SOURCE RECORDS:
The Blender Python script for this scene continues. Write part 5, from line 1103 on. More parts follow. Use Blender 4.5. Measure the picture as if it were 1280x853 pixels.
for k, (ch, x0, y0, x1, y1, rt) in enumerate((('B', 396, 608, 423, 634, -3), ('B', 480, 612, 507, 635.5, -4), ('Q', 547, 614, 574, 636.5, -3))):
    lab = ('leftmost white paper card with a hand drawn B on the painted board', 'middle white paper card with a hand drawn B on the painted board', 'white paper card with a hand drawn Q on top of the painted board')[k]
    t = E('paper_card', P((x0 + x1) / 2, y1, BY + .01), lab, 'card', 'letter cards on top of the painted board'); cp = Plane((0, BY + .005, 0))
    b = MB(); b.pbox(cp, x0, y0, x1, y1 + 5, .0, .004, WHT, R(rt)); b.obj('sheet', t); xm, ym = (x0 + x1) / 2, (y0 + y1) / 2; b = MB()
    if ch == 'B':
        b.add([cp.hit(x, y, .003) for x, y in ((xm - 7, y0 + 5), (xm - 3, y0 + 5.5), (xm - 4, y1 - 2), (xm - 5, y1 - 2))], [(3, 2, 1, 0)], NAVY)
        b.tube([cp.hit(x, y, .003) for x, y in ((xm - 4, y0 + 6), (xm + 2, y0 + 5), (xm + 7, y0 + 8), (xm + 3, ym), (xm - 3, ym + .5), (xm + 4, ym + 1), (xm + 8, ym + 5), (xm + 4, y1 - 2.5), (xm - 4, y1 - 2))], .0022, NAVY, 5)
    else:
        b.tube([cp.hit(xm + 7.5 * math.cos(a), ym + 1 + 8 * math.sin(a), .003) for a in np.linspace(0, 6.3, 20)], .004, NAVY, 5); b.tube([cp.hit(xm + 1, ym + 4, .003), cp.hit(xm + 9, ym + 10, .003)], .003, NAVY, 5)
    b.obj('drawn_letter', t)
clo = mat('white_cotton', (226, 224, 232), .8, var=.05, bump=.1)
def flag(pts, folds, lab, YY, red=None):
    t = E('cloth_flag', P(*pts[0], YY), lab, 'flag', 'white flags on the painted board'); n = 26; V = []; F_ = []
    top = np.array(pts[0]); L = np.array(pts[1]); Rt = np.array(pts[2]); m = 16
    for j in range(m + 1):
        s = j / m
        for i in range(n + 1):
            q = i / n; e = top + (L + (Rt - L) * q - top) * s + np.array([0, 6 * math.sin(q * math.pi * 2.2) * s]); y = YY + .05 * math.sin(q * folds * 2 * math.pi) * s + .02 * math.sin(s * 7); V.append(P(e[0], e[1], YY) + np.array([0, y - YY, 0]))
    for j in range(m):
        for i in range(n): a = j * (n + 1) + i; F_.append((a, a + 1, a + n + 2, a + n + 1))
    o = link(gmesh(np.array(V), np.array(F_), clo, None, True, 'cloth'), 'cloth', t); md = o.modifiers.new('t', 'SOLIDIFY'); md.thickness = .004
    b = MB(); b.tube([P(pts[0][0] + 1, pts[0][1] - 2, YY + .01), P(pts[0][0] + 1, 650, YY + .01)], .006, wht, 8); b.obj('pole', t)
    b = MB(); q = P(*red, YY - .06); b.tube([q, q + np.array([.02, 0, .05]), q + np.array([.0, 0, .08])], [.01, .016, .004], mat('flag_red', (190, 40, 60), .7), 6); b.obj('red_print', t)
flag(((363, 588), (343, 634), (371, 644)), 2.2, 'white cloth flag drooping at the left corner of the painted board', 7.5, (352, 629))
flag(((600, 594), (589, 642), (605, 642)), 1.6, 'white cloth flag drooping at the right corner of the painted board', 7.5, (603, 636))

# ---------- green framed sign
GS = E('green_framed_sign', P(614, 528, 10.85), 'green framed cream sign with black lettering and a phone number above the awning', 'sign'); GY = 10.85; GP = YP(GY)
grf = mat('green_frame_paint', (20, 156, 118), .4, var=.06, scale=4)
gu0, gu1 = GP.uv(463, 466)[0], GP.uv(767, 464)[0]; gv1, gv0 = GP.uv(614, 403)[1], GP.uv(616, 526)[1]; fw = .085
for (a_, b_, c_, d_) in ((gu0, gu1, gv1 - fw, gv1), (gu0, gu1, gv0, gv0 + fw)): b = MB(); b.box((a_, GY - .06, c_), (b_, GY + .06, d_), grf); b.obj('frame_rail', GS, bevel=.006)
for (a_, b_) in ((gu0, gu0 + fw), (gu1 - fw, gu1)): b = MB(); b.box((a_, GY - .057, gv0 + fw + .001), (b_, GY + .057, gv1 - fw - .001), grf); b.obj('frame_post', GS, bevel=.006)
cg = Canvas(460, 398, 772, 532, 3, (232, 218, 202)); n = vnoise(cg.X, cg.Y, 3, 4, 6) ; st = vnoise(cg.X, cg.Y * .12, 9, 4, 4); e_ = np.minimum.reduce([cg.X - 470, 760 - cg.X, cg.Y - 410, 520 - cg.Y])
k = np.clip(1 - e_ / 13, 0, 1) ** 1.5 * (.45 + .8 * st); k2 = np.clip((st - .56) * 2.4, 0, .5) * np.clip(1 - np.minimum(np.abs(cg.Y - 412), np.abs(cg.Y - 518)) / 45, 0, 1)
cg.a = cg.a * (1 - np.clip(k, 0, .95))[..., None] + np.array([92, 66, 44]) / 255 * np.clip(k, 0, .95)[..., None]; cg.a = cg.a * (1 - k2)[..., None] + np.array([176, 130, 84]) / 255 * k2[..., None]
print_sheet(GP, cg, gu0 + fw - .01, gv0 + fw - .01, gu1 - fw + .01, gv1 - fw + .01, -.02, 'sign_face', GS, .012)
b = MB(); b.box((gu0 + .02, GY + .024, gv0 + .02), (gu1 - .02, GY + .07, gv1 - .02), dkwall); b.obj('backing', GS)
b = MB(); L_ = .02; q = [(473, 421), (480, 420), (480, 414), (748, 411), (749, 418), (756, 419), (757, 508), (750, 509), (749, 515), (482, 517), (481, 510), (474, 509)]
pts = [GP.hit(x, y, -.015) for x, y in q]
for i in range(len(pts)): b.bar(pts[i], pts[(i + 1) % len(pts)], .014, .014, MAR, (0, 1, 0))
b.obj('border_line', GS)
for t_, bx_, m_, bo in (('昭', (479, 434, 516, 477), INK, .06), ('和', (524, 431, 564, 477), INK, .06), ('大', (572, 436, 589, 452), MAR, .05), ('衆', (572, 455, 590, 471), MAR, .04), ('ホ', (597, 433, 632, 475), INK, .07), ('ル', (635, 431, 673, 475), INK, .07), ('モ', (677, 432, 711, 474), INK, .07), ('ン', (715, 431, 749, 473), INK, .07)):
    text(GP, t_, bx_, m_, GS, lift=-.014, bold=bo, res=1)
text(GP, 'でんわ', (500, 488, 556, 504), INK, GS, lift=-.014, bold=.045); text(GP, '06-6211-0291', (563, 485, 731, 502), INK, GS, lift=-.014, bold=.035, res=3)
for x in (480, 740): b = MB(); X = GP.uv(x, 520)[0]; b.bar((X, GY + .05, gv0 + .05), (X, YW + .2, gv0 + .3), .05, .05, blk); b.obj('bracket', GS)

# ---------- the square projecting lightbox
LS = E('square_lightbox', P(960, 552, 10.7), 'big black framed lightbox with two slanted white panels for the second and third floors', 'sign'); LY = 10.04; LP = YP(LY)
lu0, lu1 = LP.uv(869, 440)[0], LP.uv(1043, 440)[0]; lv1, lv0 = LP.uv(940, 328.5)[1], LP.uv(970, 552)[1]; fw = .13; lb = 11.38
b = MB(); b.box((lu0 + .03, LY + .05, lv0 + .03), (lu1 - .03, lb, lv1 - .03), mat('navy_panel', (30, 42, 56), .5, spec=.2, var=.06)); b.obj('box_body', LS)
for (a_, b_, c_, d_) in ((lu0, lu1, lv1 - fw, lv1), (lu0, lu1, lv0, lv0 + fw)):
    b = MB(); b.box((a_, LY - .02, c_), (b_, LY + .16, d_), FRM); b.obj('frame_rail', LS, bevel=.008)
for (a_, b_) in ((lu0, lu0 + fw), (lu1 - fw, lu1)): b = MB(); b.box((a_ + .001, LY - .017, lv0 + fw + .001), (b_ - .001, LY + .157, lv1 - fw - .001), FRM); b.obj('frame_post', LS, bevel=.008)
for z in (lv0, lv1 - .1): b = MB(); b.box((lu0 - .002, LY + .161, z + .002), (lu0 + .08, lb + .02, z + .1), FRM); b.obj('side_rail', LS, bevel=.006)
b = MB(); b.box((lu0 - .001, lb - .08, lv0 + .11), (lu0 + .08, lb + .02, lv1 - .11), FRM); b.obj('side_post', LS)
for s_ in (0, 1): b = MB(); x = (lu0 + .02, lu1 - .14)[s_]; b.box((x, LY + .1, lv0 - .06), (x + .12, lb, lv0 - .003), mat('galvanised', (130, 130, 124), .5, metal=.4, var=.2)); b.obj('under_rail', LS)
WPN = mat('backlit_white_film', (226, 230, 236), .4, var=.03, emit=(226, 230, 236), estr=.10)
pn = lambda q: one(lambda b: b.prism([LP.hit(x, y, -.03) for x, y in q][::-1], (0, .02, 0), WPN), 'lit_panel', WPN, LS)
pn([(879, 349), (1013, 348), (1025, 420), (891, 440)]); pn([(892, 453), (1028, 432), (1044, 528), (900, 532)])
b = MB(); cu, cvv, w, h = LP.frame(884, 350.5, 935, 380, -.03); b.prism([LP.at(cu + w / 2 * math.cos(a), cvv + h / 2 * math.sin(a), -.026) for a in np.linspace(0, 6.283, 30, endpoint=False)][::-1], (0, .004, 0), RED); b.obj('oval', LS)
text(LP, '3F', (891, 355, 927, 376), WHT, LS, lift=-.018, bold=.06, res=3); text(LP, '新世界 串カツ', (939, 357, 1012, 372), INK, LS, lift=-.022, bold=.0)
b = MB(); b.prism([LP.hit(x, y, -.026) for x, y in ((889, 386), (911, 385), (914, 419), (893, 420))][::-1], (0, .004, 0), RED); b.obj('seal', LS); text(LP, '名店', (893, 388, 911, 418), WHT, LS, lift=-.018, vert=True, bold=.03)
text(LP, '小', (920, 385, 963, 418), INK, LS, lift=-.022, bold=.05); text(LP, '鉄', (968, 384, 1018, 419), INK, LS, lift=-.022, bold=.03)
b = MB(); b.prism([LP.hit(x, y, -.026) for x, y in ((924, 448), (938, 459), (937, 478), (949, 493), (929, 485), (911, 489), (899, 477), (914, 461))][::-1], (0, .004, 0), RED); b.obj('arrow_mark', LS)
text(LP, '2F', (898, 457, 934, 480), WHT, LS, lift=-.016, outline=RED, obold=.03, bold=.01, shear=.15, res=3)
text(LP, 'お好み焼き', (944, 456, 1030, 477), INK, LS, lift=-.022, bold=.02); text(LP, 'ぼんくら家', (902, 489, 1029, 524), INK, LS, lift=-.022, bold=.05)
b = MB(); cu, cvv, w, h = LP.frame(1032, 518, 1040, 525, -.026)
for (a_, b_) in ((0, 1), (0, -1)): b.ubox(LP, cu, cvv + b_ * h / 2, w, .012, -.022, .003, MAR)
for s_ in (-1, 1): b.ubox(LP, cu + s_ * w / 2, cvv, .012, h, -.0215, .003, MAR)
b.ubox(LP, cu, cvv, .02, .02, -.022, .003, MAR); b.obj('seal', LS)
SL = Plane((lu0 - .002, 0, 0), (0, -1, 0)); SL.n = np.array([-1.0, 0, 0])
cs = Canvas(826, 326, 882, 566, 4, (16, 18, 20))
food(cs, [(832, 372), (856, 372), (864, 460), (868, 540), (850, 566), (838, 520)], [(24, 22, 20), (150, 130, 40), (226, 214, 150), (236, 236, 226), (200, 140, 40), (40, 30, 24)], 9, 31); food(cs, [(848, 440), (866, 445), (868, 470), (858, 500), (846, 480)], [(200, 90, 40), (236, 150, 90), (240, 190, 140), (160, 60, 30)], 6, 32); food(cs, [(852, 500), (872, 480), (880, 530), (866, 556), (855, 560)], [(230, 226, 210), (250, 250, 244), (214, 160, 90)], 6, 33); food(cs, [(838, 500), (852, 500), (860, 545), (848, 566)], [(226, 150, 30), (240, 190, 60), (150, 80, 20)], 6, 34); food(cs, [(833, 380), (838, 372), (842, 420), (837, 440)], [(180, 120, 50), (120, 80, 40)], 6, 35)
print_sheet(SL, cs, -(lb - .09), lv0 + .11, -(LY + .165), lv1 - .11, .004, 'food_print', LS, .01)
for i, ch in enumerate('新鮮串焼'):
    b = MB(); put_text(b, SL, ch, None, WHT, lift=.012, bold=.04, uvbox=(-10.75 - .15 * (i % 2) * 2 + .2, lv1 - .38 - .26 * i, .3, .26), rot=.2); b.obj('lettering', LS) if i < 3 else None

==

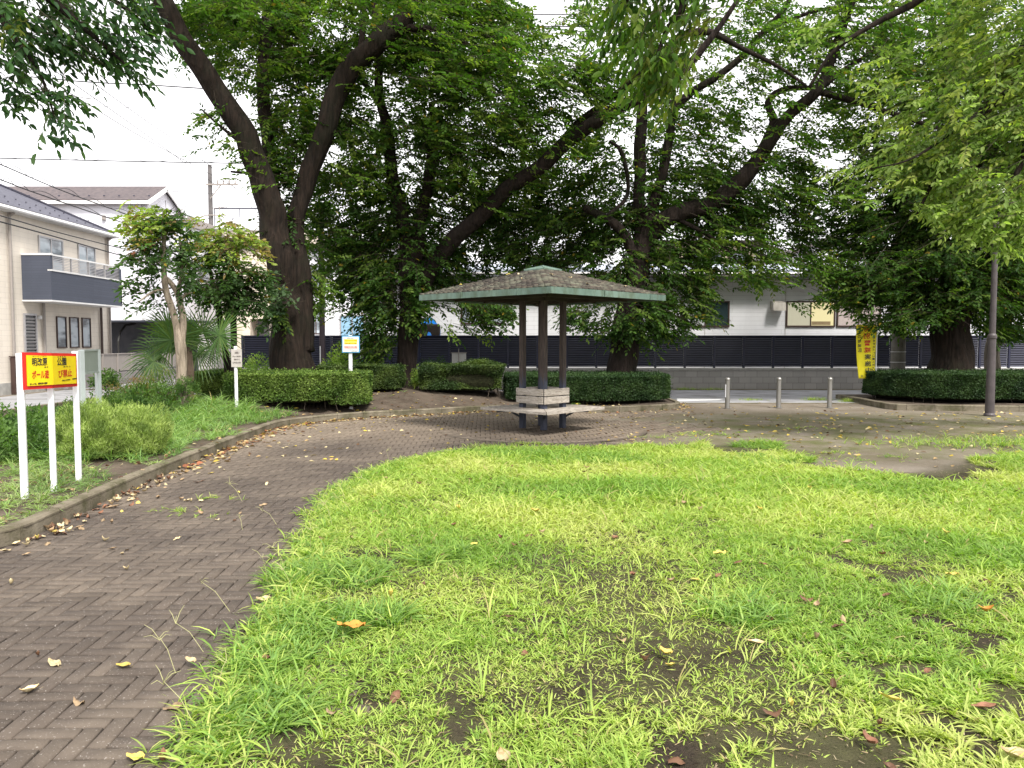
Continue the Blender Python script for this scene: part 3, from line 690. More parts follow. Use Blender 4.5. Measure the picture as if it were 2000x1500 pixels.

EXERCISE GOAL: Extract every line containing the string "scene" from the material.

FULL OUTPUT:
The Blender Python script for this scene continues. Write part 5, from line 1103 on. More parts follow. Use Blender 4.5. Measure the picture as if it were 1280x853 pixels.
Continue the Blender Python script for this scene: part 3, from line 690. More parts follow. Use Blender 4.5. Measure the picture as if it were 2000x1500 pixels.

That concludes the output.